# [Objective]
Return, unaltered, every line from the beginning of the material below up to and including the one with "S.camera = cam".

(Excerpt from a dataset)
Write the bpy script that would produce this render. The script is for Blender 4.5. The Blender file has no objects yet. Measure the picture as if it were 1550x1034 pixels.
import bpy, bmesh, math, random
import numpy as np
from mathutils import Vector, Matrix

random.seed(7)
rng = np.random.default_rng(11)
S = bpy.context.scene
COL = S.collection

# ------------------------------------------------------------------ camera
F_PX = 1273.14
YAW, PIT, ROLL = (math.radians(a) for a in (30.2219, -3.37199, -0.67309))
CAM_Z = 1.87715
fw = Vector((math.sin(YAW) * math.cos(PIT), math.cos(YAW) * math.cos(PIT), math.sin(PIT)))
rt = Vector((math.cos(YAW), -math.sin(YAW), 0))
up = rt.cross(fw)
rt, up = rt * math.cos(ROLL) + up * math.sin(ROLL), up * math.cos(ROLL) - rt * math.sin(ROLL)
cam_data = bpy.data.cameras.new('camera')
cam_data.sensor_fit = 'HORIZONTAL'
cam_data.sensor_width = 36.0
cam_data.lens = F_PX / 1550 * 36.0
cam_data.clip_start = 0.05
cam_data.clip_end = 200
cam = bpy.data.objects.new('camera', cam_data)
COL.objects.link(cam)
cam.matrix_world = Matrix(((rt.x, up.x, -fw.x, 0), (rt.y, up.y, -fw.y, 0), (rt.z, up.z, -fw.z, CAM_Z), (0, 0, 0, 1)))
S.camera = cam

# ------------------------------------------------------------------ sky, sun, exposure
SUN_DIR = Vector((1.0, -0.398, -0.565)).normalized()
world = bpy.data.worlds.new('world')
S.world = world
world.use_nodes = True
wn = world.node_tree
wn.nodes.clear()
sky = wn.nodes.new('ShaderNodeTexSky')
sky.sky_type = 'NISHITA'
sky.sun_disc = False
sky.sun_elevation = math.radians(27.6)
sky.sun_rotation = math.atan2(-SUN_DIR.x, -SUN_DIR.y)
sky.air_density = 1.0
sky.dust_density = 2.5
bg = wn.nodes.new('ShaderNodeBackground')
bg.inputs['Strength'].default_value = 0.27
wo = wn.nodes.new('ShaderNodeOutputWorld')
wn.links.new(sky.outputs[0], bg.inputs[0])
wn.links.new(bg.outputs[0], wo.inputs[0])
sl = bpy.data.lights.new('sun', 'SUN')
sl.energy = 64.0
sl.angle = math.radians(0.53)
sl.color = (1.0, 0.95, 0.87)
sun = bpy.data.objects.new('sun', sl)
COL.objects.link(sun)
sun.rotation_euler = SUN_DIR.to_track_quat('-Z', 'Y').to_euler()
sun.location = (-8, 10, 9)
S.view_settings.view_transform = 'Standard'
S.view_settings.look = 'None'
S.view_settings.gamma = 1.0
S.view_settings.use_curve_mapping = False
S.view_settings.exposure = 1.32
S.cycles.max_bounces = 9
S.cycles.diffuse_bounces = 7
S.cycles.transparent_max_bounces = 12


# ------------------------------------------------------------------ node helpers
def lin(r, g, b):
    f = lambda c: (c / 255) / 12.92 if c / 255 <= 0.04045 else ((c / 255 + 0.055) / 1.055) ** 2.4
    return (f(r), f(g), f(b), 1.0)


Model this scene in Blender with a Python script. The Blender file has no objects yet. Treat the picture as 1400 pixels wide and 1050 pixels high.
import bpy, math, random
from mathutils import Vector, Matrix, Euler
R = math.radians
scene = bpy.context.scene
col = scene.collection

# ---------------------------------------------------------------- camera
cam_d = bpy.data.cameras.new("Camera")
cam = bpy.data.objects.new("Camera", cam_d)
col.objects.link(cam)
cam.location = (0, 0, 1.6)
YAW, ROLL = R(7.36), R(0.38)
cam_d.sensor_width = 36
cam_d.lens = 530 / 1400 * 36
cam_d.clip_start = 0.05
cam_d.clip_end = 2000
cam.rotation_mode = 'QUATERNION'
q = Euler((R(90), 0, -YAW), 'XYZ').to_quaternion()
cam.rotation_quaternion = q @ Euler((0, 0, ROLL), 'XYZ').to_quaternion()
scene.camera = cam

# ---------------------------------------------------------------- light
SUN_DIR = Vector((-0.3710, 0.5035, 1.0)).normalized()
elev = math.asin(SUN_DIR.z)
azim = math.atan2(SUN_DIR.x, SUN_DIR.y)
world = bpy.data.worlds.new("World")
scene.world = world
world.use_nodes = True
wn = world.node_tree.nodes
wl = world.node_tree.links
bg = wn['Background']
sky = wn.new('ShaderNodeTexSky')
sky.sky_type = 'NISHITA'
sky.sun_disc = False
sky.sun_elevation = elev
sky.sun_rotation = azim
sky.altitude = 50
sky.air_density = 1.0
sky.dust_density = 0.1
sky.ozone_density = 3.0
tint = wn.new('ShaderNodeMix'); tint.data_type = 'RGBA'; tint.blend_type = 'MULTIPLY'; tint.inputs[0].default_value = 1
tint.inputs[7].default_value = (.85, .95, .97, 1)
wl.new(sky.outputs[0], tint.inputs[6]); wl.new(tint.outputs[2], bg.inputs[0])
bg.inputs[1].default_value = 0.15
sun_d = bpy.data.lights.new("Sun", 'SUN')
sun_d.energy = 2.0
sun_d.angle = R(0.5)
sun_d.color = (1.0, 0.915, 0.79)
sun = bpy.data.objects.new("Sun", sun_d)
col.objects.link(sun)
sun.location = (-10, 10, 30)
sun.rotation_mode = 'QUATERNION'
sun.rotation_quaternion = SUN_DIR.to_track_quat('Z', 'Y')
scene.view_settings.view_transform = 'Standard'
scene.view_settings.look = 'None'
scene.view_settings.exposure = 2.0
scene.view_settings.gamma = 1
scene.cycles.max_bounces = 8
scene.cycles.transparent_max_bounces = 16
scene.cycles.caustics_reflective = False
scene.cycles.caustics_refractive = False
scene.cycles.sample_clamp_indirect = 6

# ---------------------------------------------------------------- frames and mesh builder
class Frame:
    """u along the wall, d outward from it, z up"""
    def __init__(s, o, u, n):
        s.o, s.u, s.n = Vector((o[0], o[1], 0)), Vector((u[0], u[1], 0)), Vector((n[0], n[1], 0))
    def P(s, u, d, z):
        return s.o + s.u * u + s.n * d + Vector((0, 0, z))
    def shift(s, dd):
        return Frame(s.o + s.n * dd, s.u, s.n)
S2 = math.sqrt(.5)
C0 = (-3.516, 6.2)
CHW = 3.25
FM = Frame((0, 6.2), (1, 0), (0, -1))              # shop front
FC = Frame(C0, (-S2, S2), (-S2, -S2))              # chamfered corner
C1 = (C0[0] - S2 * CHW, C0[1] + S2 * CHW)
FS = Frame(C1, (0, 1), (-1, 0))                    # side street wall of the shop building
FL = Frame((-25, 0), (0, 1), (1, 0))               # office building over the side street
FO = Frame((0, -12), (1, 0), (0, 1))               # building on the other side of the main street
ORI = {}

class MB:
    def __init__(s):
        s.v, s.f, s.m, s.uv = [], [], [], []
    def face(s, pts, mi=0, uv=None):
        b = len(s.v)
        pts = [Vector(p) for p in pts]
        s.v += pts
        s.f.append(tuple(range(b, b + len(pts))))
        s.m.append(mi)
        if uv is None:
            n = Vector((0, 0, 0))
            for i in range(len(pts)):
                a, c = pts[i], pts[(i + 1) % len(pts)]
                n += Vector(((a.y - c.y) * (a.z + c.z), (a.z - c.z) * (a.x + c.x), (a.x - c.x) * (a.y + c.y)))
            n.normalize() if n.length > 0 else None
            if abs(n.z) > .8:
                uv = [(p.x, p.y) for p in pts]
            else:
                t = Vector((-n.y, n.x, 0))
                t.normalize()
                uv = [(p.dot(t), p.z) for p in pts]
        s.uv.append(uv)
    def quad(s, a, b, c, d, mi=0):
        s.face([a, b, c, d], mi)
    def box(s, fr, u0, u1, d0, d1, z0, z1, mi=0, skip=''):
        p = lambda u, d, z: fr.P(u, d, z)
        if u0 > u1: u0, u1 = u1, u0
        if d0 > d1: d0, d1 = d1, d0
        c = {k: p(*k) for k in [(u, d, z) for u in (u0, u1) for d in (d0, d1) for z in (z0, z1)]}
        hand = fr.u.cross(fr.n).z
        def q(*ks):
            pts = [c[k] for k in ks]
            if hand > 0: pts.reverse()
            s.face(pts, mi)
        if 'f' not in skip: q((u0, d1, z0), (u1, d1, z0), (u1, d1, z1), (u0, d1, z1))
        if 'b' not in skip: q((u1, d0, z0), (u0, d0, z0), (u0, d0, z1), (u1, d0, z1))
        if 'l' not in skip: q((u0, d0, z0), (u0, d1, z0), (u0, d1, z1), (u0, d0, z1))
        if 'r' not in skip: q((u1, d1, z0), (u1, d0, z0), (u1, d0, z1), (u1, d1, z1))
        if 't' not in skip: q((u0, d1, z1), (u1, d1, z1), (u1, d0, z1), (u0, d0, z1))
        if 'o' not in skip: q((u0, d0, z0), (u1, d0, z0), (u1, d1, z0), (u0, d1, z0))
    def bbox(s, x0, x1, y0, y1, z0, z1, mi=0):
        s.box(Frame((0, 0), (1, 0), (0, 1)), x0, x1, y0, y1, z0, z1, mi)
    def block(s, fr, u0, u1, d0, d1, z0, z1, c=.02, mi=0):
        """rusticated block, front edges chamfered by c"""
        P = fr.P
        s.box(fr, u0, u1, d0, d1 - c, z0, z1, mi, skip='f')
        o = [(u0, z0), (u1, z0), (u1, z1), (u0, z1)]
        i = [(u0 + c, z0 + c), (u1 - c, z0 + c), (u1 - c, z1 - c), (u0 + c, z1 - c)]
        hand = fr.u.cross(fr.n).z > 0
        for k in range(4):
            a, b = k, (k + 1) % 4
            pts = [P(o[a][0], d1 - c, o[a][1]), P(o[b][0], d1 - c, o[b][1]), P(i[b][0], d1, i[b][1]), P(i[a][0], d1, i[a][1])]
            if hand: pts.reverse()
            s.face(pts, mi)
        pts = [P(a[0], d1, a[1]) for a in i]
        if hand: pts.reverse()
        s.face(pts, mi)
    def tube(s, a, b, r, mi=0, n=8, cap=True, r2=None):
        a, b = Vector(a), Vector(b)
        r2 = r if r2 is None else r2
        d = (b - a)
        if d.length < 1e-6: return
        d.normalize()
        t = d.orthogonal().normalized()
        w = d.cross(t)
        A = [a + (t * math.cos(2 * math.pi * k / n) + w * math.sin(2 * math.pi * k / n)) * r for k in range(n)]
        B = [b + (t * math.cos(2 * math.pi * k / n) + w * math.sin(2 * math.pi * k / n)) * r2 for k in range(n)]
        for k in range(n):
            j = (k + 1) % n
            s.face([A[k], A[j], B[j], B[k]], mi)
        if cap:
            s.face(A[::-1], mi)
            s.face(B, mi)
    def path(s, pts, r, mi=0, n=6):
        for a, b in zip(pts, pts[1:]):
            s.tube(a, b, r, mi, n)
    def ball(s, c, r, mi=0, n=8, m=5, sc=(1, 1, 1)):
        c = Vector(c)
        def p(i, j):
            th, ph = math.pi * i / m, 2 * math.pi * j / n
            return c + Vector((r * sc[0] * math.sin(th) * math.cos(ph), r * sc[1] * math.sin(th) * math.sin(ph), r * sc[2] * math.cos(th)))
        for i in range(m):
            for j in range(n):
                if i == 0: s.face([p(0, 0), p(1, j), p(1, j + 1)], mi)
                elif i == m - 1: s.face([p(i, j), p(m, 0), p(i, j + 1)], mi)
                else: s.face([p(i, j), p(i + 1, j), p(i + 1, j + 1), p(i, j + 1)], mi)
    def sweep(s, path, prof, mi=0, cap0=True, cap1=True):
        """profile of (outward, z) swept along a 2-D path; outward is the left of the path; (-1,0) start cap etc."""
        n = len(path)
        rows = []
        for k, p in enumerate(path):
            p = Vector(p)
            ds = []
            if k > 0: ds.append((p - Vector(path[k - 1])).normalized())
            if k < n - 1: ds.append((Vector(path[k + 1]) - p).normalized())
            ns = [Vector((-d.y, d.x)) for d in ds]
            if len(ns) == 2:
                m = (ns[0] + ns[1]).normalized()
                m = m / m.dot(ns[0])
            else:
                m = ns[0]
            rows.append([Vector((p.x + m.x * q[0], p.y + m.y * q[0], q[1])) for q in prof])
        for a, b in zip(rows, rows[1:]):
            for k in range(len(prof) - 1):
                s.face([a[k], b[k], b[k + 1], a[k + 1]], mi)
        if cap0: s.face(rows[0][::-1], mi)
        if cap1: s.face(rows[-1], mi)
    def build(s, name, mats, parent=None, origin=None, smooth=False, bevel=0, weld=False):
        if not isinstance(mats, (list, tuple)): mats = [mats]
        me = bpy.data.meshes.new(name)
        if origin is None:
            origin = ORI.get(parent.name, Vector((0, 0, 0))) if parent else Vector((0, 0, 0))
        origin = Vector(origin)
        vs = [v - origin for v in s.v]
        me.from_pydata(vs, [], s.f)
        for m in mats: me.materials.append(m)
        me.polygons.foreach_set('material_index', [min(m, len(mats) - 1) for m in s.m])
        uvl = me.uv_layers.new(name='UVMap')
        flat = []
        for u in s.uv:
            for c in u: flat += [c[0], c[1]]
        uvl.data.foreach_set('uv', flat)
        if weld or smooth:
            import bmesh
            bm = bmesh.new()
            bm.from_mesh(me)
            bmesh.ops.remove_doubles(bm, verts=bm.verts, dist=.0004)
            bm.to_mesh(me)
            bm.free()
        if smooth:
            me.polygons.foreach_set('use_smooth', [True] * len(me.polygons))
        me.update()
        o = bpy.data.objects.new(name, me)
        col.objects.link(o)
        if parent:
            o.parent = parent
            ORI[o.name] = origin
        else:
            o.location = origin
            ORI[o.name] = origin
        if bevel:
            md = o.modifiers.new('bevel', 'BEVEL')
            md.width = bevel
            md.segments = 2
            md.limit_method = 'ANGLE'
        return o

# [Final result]
Write the bpy script that would produce this render. The script is for Blender 4.5. The Blender file has no objects yet. Measure the picture as if it were 1550x1034 pixels.
import bpy, bmesh, math, random
import numpy as np
from mathutils import Vector, Matrix

random.seed(7)
rng = np.random.default_rng(11)
S = bpy.context.scene
COL = S.collection

# ------------------------------------------------------------------ camera
F_PX = 1273.14
YAW, PIT, ROLL = (math.radians(a) for a in (30.2219, -3.37199, -0.67309))
CAM_Z = 1.87715
fw = Vector((math.sin(YAW) * math.cos(PIT), math.cos(YAW) * math.cos(PIT), math.sin(PIT)))
rt = Vector((math.cos(YAW), -math.sin(YAW), 0))
up = rt.cross(fw)
rt, up = rt * math.cos(ROLL) + up * math.sin(ROLL), up * math.cos(ROLL) - rt * math.sin(ROLL)
cam_data = bpy.data.cameras.new('camera')
cam_data.sensor_fit = 'HORIZONTAL'
cam_data.sensor_width = 36.0
cam_data.lens = F_PX / 1550 * 36.0
cam_data.clip_start = 0.05
cam_data.clip_end = 200
cam = bpy.data.objects.new('camera', cam_data)
COL.objects.link(cam)
cam.matrix_world = Matrix(((rt.x, up.x, -fw.x, 0), (rt.y, up.y, -fw.y, 0), (rt.z, up.z, -fw.z, CAM_Z), (0, 0, 0, 1)))
S.camera = cam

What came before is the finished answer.